Saskatchewan's Minister of Energy and Resources wrote a letter to federal Labour Minister Lisa Raitt on Thursday urging a quick end to the work stoppage.

"CP's rail network is critical in moving Saskatchewan grain, oil, timber and minerals to markets all over the world," wrote Bill Boyd.

"Without this connection, jobs and investment are at significant risk, and so is our international reputation as a reliable supplier of valuable products."

Raitt has said she's ready to introduce back-to-work legislation as soon as Monday if the two sides can't come to an agreement.

Boyd said it's best if CP and the Teamsters reach a deal on their own, but urged Raitt to step in if they don't.

"We want to see them move with back-to-work legislation as soon as possible — if we do not see successful negotiations within hours," he told reporters in Regina.

In an interview with Business News Network, Raitt said she'll assess the situation on Monday to decide whether it's necessary to force an end to the strike.

"We actually don't quite know exactly what kind of effect it's going to have on the economy. You can see that there are some shippers out there who are looking at alternative methods in order to send their goods and other people do have stockpiles ready to go," she said.
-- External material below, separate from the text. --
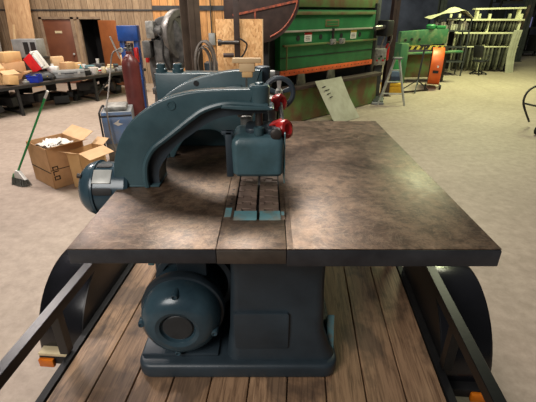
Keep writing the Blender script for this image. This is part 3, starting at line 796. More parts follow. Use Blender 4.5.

"So it's a matter of how long these other third parties can hold out while the parties are at the table negotiating themselves, and if we do see that there's an imbalance, we are prepared and we have the ability to act in a quick manner. But right now, they should be trying to do their deals."

The federal New Democrats say federal intervention is unacceptable and that the dispute should only be resolved through negotiation.

On Thursday, the Grain Growers of Canada wrote an open letter to Opposition leader Thomas Mulcair asking for his party's support in imposing back-to-work legislation.

"We do recognize and appreciate your party's concern for labour rights, a fair process for resolving collective agreements and for negotiating tactics up to and including the right to strike," the group said.

"However, disruptions to rail service directly impact farm families and farm income. Farmers have just incurred huge costs for seed, fertilizer, fuel and the other inputs needed to put a crop in the ground and those bills are due very soon. Farmers count on delivering some of their grain at this time of year for that cash flow."